What can you measure?

Besides leads and hard sales data, there’s a wealth of information you can measure to see how well your marketing efforts may play out. Here are some of the objectives you can size up:

  • • Demographics of target audiences for media, tradeshows, sponsorships.
  • • Increase in media coverage and/or number of brand messages communicated in media stories.
  • • Increase in Web visitors, Facebook fans or LinkedIn connections.
  • • Increase in e-mails and calls from the Web site.
  • • Raised awareness of your firm and its services, or of a practice area or specialty.
  • • Increased number of positive or branded messages about your firm, expressed online or in person.
  • • Increase in referrals.
  • • Cross-selling efforts companywide or by niche.
  • • Increase in customer retention, satisfaction and use of other services.

By starting with the marketing objective in mind and how you will measure success, it will be easier to choose the most effective medium.

When measuring the return on investment  of an online marketing effort, remember to include the cost of all time spent on it by members of your firm. This is often a hidden cost of online projects that seem free at first glance.

While it might be hard to measure the “return” portion of ROI at first, be alert for prospects, referral sources and clients talking about the information they found on your site or blog. If you have an interactive Web site, electronic newsletter, blog, LinkedIn group or other online effort, the comments and dialogue generated are an important ROI measure that will increase the likelihood of referrals, sales and client loyalty.

Here are four examples of marketing objective, medium used and opportunities for measurement. Consider how this tactic might support more effective marketing spend and results for you this year.

1. Objective: Bring in more qualified leads.

Medium: Direct mail or e-mail campaign, enhanced LinkedIn networking.

Measurements: Calls from the campaign, click-throughs from e-mails, rise in Web site traffic, number of warm leads.

2. Objective: Raise awareness among clients of other services.

Medium: Web site updates, e-mail campaign to clients, client satisfaction interviews, cross-selling initiatives, internal branding training.

Measurements: High marks on client satisfaction interviews, client requests for more information, increase in Web site traffic, increase in services used by client.

3. Objective: Ensure better Web site conversion (more visitors become clients).

Medium: Web site improvements, landing pages with call to action, microsite for niche service, marketing tactics that drive more traffic to site.

Measurements: Leads through a specific phone number and e-mail, number of requests for information from the site, number of prospects coming from the site and who follows up with them.

4. Objective: Develop strong brand awareness in target markets.

Medium: Targeted event sponsorships, direct mail or e-mail, targeted public relations, microsite, association involvement, advertising, internal branding training.

Measurement: Number of media placements, comments from clients, prospects, referral sources and staff; leads from event and mailings, hits and leads through microsite, increase in clients by product or service.

Measuring online

Many people don’t know how to measure results when they venture online, probably because those are younger marketing tactics. But you can tell who’s talking about you and whether what they’re saying is helpful. Here are a few terms to know:

Conversation index: This is a measure of the number of comments you get per blog post (whether on your blog or as a guest on someone else’s blog). An average of one comment per post is good. Less than that and you’re at the dangerously low ebb of relevance; more than that and you’re probably rising in the blog rankings.

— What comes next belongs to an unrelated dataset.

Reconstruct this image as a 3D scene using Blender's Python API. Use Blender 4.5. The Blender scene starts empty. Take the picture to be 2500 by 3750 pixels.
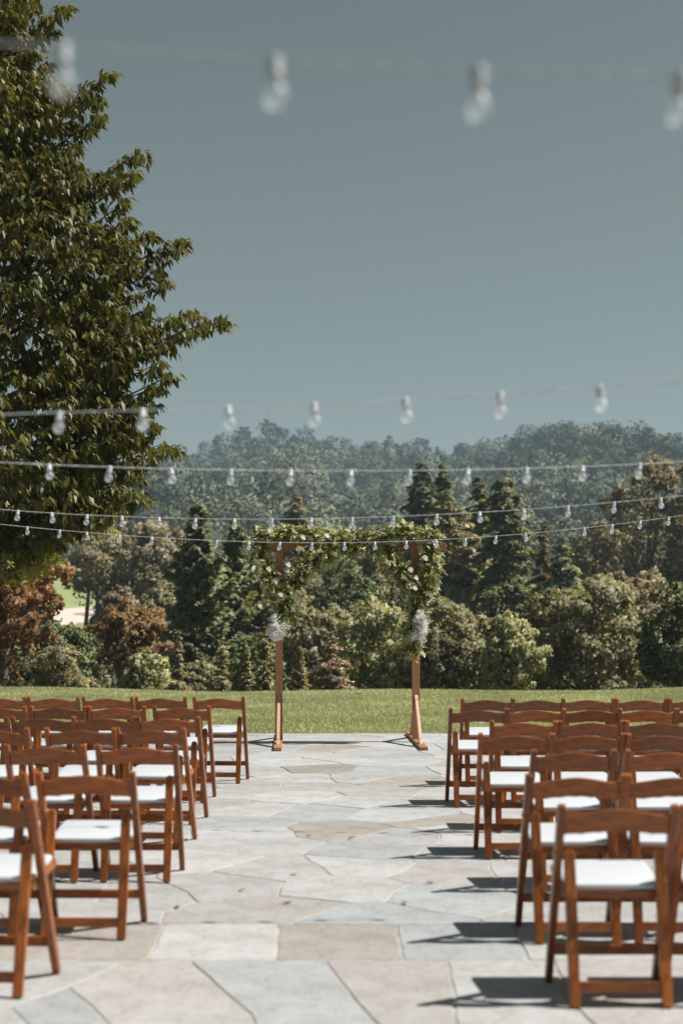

Rankings: Speaking of blog rankings, you can look on blog ranking sites such as Technorati (www.technorati.com) or search for a phrase like “top real estate blogs” to find sites that rank the top blogs in your industry or niche.

Statistics: You can use services such as Google Analytics (www.google.com/analytics/index.html) to determine who’s visiting your site, where they’re coming from and where they’re spending the most time. This is very valuable for determining what you’re doing right so you can do more of it.

Reputation and quality: This measure looks at what people say when they talk about you. Rather than counting how often you’re mentioned in blogs and industry conversations, this measure counts how often the mention is “on message” about your company’s competitive difference.

Influential ideas: If someone in your company coins a new phrase or trend and a few days later you see it repeated or “retweeted” in other influential online conversations, you’ve just won at this measure.